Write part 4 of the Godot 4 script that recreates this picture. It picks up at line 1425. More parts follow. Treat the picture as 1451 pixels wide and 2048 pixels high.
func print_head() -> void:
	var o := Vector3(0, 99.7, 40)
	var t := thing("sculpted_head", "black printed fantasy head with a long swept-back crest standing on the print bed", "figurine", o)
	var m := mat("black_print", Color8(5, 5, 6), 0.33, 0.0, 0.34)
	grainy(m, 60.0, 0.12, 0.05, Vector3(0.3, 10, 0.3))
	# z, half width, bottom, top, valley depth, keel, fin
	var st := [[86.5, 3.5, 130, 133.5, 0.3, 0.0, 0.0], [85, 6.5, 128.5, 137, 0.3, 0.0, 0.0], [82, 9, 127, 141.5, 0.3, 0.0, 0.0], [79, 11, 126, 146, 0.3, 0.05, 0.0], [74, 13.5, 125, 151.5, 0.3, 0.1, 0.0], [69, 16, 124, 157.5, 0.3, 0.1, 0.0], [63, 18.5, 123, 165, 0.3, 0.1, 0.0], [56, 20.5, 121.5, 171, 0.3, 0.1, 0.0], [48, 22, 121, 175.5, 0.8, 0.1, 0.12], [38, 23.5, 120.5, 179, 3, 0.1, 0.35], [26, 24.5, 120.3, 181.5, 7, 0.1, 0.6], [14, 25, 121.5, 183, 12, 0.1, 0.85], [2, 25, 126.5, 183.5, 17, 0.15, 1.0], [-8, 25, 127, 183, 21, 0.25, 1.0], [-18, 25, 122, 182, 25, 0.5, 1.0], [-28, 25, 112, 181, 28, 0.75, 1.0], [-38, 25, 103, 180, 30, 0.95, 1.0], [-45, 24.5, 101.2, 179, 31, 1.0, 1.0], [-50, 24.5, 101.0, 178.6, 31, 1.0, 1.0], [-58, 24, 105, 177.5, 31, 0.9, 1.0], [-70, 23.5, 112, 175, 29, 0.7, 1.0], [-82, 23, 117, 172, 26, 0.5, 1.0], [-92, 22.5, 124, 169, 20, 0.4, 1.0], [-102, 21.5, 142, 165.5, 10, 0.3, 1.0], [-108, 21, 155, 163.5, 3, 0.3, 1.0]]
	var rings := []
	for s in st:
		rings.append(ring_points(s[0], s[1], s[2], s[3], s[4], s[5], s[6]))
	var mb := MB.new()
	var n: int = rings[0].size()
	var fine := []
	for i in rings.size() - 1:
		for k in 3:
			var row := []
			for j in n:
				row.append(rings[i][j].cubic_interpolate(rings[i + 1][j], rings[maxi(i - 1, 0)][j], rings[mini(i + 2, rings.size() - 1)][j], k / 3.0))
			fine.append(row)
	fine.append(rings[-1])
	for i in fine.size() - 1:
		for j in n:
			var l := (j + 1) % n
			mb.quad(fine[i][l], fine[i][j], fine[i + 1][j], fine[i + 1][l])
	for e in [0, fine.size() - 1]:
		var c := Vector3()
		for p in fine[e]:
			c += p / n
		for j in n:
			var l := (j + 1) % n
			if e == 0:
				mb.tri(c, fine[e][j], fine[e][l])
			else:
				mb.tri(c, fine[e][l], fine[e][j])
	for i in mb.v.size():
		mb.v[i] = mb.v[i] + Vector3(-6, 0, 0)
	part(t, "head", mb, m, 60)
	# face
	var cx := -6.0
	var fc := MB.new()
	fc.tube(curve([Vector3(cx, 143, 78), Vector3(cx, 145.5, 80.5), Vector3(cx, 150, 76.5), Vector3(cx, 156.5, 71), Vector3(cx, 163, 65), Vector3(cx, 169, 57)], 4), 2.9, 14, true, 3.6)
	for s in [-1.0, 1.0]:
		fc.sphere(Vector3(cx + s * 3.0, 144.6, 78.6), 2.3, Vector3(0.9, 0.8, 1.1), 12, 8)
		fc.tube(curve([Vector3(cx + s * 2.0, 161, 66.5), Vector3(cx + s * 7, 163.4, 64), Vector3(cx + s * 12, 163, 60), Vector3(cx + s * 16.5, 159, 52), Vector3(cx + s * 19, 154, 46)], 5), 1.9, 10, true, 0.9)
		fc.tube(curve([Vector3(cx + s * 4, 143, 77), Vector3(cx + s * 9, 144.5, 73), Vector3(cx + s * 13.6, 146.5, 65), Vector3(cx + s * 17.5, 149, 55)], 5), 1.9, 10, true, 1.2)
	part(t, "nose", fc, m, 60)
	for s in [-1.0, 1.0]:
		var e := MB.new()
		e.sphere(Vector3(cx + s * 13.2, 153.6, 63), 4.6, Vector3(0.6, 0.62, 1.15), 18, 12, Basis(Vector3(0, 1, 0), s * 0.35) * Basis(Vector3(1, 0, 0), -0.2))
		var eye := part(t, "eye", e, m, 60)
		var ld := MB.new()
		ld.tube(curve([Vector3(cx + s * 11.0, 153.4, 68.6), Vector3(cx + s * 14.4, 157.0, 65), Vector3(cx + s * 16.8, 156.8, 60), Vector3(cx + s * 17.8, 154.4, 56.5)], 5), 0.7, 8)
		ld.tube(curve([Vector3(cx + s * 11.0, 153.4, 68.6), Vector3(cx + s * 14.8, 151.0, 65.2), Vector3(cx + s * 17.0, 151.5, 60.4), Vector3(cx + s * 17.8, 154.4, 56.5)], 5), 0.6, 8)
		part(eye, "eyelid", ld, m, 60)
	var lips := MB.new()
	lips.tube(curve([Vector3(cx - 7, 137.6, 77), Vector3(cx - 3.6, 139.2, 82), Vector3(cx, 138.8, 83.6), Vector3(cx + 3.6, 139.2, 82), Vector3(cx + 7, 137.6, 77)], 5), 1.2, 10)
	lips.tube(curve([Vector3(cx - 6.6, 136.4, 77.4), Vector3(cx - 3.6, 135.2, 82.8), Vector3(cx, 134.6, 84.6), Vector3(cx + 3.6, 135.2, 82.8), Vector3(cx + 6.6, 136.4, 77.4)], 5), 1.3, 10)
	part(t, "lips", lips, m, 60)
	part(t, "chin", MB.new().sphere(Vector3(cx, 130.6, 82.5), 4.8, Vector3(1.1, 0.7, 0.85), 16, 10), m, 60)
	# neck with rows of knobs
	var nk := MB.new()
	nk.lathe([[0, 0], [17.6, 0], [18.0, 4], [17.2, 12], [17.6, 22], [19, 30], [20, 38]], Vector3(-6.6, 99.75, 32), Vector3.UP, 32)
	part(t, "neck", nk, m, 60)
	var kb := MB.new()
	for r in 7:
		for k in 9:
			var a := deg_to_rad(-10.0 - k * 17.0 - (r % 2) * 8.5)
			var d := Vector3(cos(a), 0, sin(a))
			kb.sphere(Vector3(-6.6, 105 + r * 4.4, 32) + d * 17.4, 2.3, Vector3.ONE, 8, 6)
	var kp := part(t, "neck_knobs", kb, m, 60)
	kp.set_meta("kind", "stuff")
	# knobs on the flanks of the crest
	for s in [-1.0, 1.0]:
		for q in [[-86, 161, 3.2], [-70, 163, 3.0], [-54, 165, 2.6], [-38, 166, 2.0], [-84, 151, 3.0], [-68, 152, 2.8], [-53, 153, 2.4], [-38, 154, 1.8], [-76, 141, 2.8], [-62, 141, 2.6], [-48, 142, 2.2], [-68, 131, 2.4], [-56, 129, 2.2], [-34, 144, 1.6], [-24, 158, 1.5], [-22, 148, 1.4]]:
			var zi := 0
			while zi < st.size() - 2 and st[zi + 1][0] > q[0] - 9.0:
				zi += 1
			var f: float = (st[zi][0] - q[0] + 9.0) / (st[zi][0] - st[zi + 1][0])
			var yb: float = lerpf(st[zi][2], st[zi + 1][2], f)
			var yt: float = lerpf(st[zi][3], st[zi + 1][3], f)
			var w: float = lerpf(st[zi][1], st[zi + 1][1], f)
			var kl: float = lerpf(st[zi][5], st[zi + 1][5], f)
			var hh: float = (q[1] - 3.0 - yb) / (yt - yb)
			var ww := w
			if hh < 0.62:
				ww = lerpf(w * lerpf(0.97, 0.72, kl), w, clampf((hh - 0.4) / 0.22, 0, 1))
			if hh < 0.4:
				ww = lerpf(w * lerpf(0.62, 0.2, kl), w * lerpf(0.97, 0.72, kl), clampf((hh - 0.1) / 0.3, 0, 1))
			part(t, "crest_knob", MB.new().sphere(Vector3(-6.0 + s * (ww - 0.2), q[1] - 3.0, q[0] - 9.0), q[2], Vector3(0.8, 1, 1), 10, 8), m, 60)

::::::

◆ **Written instruction**
From the material above, copy each line that includes the word "part".

◆ **Answer for the task**
Write part 4 of the Godot 4 script that recreates this picture. It picks up at line 1425. More parts follow. Treat the picture as 1451 pixels wide and 2048 pixels high.
	part(t, "head", mb, m, 60)
	part(t, "nose", fc, m, 60)
		var eye := part(t, "eye", e, m, 60)
		part(eye, "eyelid", ld, m, 60)
	part(t, "lips", lips, m, 60)
	part(t, "chin", MB.new().sphere(Vector3(cx, 130.6, 82.5), 4.8, Vector3(1.1, 0.7, 0.85), 16, 10), m, 60)
	part(t, "neck", nk, m, 60)
	var kp := part(t, "neck_knobs", kb, m, 60)
			part(t, "crest_knob", MB.new().sphere(Vector3(-6.0 + s * (ww - 0.2), q[1] - 3.0, q[0] - 9.0), q[2], Vector3(0.8, 1, 1), 10, 8), m, 60)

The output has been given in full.